## DIRECTIONS
Please restate, exactly as written, the lines running from the beginning of the material through the line that has "add_stuff('stray_straw', parts, M['litter'], None, 'stray" in it.

-- -- --

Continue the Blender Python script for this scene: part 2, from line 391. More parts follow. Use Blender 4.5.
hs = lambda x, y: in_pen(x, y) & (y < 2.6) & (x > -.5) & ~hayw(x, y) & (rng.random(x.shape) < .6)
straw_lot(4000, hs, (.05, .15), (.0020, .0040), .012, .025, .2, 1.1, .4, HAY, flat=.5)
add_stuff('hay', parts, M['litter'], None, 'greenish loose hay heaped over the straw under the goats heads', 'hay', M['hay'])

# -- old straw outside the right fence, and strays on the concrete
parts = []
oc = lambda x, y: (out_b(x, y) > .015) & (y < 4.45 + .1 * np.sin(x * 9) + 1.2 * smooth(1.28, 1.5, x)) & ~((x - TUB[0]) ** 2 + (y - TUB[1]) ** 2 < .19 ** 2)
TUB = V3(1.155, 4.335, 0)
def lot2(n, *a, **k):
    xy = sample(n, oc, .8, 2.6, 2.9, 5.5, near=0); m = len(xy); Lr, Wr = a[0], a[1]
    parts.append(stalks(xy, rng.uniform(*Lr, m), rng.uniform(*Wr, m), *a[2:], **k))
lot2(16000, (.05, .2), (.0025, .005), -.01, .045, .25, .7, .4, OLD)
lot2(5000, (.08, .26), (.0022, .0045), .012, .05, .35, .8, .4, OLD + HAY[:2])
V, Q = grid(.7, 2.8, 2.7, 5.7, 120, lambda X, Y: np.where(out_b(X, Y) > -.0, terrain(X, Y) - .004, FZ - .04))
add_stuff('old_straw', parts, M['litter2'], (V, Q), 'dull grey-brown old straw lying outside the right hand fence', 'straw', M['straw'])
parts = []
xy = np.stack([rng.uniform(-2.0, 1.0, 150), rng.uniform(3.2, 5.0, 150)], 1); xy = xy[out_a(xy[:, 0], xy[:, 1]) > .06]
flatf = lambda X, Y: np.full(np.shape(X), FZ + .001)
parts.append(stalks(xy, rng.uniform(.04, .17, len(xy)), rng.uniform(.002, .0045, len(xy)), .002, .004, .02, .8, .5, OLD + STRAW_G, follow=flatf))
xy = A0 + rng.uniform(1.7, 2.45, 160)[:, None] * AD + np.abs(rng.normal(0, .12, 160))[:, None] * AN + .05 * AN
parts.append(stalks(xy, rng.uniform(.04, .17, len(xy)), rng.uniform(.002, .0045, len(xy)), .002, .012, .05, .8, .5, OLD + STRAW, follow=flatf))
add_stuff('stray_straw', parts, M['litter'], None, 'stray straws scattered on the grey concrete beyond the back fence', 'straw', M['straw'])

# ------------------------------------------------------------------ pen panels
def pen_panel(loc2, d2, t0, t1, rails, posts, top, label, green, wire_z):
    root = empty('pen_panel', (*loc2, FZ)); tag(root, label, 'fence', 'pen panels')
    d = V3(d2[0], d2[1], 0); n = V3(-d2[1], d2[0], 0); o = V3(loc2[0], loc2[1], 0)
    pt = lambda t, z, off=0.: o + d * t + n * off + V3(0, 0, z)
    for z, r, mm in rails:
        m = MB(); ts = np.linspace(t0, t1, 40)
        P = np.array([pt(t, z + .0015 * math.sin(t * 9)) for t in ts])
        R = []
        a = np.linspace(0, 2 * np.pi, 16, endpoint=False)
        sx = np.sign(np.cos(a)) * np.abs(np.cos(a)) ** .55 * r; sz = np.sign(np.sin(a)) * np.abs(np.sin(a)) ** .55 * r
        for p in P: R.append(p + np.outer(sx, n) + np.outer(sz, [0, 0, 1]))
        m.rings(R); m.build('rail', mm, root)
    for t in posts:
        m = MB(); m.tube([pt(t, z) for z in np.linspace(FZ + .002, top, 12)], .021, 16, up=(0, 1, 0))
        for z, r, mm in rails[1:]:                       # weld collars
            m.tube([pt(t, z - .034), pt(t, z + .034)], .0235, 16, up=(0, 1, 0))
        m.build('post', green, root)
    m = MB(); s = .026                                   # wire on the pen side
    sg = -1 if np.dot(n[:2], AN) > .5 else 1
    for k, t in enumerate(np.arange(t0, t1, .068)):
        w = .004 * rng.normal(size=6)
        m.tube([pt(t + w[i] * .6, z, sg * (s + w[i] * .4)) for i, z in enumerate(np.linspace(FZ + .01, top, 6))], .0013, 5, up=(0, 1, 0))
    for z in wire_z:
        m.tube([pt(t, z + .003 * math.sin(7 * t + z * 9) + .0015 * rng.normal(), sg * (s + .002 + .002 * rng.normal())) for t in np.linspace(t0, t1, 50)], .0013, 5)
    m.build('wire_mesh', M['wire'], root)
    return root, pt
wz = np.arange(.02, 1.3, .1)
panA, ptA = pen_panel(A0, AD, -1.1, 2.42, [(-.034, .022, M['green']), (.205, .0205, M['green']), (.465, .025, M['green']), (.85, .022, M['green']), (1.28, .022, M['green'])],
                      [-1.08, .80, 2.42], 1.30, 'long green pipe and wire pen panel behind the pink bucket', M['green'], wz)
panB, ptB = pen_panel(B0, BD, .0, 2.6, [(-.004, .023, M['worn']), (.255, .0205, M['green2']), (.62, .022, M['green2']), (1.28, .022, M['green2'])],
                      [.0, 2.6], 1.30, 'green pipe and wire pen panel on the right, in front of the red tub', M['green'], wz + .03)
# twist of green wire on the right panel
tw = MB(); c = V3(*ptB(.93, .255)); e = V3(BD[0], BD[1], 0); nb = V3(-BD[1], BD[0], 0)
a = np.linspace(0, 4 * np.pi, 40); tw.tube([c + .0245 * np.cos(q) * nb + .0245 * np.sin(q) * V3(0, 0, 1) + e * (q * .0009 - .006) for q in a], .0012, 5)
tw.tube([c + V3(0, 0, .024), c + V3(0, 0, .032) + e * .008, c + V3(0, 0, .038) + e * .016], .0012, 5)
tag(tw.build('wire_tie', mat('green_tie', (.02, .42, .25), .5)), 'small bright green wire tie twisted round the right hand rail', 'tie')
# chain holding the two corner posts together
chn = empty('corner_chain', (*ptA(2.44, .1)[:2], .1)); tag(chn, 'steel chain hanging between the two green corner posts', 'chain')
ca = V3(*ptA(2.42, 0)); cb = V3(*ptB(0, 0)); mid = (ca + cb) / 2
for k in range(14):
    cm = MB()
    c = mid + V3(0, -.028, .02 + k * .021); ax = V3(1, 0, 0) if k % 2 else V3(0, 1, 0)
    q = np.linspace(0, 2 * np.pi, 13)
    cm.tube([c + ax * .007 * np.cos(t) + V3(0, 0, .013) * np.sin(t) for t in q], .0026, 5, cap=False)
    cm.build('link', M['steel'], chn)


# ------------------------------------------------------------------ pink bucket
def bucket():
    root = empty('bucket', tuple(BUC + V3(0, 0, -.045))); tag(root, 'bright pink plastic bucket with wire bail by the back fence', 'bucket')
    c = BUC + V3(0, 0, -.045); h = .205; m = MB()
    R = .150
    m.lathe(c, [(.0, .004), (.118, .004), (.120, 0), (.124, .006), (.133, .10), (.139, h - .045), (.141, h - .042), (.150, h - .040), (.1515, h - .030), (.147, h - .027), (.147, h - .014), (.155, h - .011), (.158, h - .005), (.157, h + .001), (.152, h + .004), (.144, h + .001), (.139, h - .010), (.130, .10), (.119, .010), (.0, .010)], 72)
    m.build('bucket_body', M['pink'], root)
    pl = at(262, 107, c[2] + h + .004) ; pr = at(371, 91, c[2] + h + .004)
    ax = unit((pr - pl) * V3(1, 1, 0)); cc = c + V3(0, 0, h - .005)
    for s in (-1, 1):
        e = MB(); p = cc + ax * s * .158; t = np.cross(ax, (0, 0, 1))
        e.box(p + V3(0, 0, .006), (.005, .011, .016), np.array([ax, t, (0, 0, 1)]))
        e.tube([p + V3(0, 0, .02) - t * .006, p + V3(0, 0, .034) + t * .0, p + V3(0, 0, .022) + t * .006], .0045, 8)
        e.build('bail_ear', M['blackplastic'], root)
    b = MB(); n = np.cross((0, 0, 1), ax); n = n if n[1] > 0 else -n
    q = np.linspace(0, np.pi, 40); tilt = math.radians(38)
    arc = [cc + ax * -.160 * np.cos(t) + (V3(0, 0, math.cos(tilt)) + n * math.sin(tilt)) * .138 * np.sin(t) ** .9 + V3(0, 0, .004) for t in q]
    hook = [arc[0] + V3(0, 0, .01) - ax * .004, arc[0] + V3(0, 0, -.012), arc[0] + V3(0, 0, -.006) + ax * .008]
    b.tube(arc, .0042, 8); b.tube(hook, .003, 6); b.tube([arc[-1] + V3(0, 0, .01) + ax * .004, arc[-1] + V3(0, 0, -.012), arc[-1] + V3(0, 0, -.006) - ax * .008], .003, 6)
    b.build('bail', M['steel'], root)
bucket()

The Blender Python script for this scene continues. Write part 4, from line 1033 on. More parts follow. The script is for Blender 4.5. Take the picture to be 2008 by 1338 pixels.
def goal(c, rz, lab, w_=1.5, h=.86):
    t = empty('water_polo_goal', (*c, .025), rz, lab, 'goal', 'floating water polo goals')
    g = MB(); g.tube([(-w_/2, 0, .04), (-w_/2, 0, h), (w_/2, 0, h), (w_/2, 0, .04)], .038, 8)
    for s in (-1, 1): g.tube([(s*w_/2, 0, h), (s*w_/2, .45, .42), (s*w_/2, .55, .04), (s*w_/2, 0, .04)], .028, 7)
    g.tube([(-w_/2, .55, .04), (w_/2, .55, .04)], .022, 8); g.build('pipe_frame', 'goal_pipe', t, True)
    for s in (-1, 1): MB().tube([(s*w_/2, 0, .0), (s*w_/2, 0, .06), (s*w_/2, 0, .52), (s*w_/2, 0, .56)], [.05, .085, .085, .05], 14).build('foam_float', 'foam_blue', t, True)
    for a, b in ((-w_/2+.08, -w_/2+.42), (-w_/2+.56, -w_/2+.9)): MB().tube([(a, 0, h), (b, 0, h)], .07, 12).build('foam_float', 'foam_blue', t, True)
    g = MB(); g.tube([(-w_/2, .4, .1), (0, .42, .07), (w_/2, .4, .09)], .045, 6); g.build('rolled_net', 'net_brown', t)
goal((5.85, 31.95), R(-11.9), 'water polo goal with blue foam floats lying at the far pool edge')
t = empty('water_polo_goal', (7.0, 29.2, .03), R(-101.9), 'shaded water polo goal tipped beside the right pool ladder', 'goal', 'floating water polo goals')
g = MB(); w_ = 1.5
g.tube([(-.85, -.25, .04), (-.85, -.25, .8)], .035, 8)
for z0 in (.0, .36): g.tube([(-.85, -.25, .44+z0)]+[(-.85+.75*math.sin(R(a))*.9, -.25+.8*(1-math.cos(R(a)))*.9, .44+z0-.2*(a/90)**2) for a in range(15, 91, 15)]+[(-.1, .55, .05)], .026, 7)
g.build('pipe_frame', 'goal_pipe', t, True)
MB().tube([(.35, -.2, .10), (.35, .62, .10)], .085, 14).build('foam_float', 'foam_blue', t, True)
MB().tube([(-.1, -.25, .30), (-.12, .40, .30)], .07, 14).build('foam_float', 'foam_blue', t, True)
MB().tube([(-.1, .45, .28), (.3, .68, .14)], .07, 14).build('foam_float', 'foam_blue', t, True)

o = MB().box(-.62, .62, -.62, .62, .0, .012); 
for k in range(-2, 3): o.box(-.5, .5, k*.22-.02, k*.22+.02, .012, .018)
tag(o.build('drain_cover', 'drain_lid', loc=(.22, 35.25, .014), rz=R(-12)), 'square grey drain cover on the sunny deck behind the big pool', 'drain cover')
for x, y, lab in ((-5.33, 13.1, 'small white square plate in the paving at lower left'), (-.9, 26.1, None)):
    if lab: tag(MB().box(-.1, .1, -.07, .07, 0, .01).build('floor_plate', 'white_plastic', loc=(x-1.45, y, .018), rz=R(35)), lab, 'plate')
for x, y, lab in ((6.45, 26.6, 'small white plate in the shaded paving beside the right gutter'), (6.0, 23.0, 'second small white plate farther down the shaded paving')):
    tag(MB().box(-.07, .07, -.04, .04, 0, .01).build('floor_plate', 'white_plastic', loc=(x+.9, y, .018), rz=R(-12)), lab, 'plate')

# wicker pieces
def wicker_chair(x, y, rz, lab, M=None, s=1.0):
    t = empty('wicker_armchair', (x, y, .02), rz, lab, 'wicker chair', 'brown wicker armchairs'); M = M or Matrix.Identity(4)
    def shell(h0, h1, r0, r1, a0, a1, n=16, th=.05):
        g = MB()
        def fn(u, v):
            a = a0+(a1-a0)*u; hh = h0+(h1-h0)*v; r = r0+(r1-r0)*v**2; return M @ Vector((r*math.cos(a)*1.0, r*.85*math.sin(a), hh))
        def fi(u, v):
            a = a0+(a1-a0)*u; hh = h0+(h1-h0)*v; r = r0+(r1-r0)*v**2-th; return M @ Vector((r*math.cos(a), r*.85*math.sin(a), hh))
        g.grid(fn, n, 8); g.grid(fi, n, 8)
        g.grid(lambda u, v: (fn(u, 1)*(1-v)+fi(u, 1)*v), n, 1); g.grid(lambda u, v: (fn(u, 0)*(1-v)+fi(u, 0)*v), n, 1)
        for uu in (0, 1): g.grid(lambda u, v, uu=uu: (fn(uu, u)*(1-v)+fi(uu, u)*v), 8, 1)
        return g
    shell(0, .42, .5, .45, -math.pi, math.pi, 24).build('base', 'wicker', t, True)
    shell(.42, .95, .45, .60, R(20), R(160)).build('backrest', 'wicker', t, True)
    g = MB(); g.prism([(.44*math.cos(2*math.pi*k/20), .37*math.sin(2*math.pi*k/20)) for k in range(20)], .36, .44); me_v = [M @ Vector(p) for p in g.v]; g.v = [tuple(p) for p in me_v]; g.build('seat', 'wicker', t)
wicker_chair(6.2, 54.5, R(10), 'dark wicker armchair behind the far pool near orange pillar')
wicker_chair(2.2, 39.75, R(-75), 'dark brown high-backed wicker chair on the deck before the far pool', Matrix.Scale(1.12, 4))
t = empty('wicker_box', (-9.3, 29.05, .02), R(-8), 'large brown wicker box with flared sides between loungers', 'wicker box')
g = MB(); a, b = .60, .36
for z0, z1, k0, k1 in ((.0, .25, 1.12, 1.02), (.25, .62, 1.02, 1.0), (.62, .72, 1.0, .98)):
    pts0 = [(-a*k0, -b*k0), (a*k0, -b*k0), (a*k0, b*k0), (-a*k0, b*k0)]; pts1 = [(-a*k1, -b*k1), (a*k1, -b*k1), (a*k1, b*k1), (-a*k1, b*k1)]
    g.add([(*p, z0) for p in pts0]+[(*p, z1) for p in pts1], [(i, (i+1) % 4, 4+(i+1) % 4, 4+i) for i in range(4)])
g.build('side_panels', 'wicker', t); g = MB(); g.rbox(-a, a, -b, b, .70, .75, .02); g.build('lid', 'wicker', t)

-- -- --

## WRITTEN SOLUTION
Continue the Blender Python script for this scene: part 2, from line 391. More parts follow. Use Blender 4.5.
hs = lambda x, y: in_pen(x, y) & (y < 2.6) & (x > -.5) & ~hayw(x, y) & (rng.random(x.shape) < .6)
straw_lot(4000, hs, (.05, .15), (.0020, .0040), .012, .025, .2, 1.1, .4, HAY, flat=.5)
add_stuff('hay', parts, M['litter'], None, 'greenish loose hay heaped over the straw under the goats heads', 'hay', M['hay'])

# -- old straw outside the right fence, and strays on the concrete
parts = []
oc = lambda x, y: (out_b(x, y) > .015) & (y < 4.45 + .1 * np.sin(x * 9) + 1.2 * smooth(1.28, 1.5, x)) & ~((x - TUB[0]) ** 2 + (y - TUB[1]) ** 2 < .19 ** 2)
TUB = V3(1.155, 4.335, 0)
def lot2(n, *a, **k):
    xy = sample(n, oc, .8, 2.6, 2.9, 5.5, near=0); m = len(xy); Lr, Wr = a[0], a[1]
    parts.append(stalks(xy, rng.uniform(*Lr, m), rng.uniform(*Wr, m), *a[2:], **k))
lot2(16000, (.05, .2), (.0025, .005), -.01, .045, .25, .7, .4, OLD)
lot2(5000, (.08, .26), (.0022, .0045), .012, .05, .35, .8, .4, OLD + HAY[:2])
V, Q = grid(.7, 2.8, 2.7, 5.7, 120, lambda X, Y: np.where(out_b(X, Y) > -.0, terrain(X, Y) - .004, FZ - .04))
add_stuff('old_straw', parts, M['litter2'], (V, Q), 'dull grey-brown old straw lying outside the right hand fence', 'straw', M['straw'])
parts = []
xy = np.stack([rng.uniform(-2.0, 1.0, 150), rng.uniform(3.2, 5.0, 150)], 1); xy = xy[out_a(xy[:, 0], xy[:, 1]) > .06]
flatf = lambda X, Y: np.full(np.shape(X), FZ + .001)
parts.append(stalks(xy, rng.uniform(.04, .17, len(xy)), rng.uniform(.002, .0045, len(xy)), .002, .004, .02, .8, .5, OLD + STRAW_G, follow=flatf))
xy = A0 + rng.uniform(1.7, 2.45, 160)[:, None] * AD + np.abs(rng.normal(0, .12, 160))[:, None] * AN + .05 * AN
parts.append(stalks(xy, rng.uniform(.04, .17, len(xy)), rng.uniform(.002, .0045, len(xy)), .002, .012, .05, .8, .5, OLD + STRAW, follow=flatf))
add_stuff('stray_straw', parts, M['litter'], None, 'stray straws scattered on the grey concrete beyond the back fence', 'straw', M['straw'])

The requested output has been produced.